Reasons for Gender Inequality

Gender inequality exists as an import today as well as being part of our history.

Western societies import but fail to assimilate cultures very different to their own. It may be that women in highly patriarchal societies see subservience as loyal obedience and who has the right to suggest otherwise? The contentious issues surrounding full face-covering garments, likewise, create two main views: one that they are degrading, and the other that it is actually a freedom of choice. European countries tend to send quite different messages with their laws on this issue, some favoring and some banning them.

As voting is never affected significantly by such matters, clearly  the electorate sees no cause for concern.

Indeed, one could argue that things are getting better. The importation of cultures that see women as inferior to men is a comparatively recent phenomenon and yet, for decades, improved race relations in the West have been matched by gender equality now enshrined in law. Some tendencies and trends may be negative but, overall, perhaps gender equality is unassailable?

Since the Suffragettes chained themselves to railings to get the vote, women have stood up for themselves. They have moved into the workplace, headed businesses, joined the military and run for the White House. In the second half of the twentieth century it seemed that women could only ever go from strength to strength, always equal to, and often superior to, men.

Of course men are larger and faster, generally, so sporting events match opponents by gender. This is hardly sexist, though, and no different to the matching of same gender fighters by weight-class. Besides, in almost every other area than physical sports and manual labor, women can do everything men can do whilst men, it has to be said, are unable to give birth.

Women are clearly superior in this respect.

In modern society, unless a culture is dominated by ultra-conservative religious imperatives and traditions that insist on keeping women firmly repressed and contained, many women have greater equality than ever before. Although single mothers now are an accepted norm in Western society, often able to work and support the nuclear family unit without recourse to husbands, historically the opposite was true.

In the preindustrial agrarian society, families were vital to community and social stability, according to Functionalists. Marxists and Feminists disagree, but the consensus model is still compelling. The role of the woman was vital.

The imperative in a more basic society was to survive. In a harsher and more demanding medieval world, co-operation outweighed personal rights. A man would hunt, farm and fight and a woman would deal with children, prepare food, mend, and probably still find time to engage in arduous labor in cottage industries to supplement the income of the family. This was commendable and suggests great strength of character.

In those long gone days when the strong would survive and the weak would die, patriarchal religions encouraged monogamy and fidelity to strengthen both the family and society through marriage. Leadership was expected from the husband as the head of the household.

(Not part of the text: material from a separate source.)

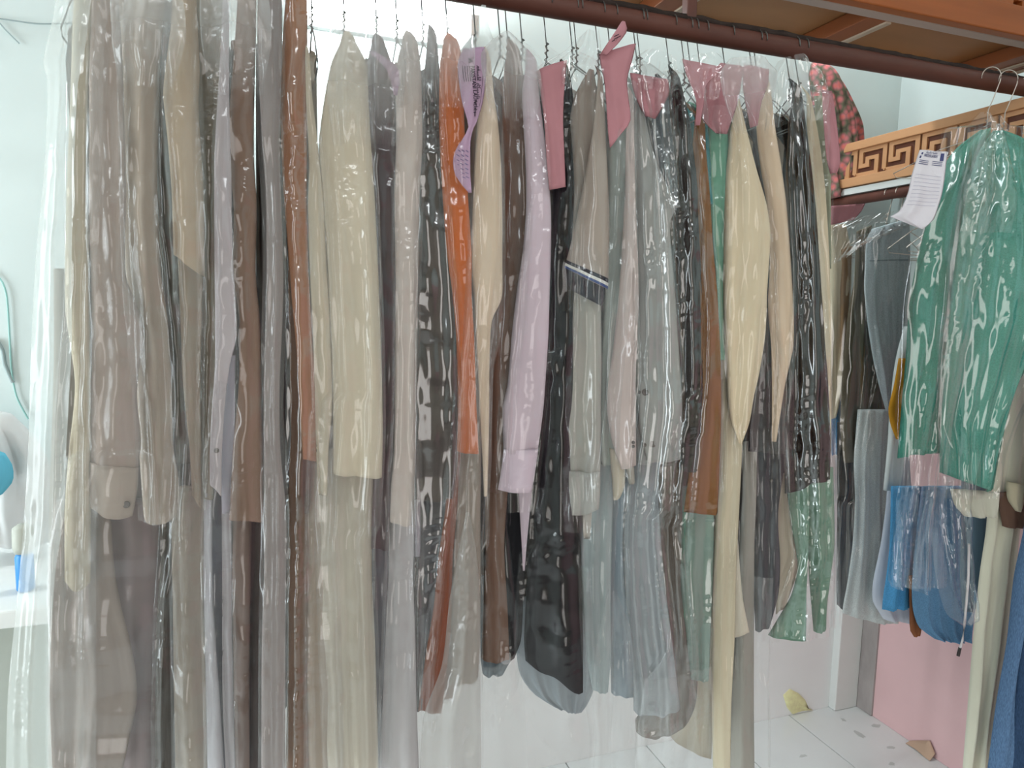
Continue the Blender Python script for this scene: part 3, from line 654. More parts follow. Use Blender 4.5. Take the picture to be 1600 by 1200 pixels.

Although the Functionalists saw this as a wonderful arrangement, Marxist thinkers did not, preferring to believe that wives were exploited by husbands to do domestic service for no wages. Feminists agreed that such roles were not enough for women and that men were unfairly controlling.

Perhaps both sides had valid arguments but, wherever one stands on these questions, the fact is that today women have gained an equal footing with men. There are surely exceptions where the letter of the law is not properly followed and that is surely wrong.

For the most part, women have achieved the equality status they always richly deserved.

Hopefully, no forces of religious fundamentalism and intolerance will negate this progress. Let the fantastic gains made by women in the last century never be wound back to where they were over a thousand years ago.

May the feisty feminists who did such a wonderful job of empowering women in the twentieth century not be cheated of their hard-earned legacy by another bunch of patriarchal men in the twenty first.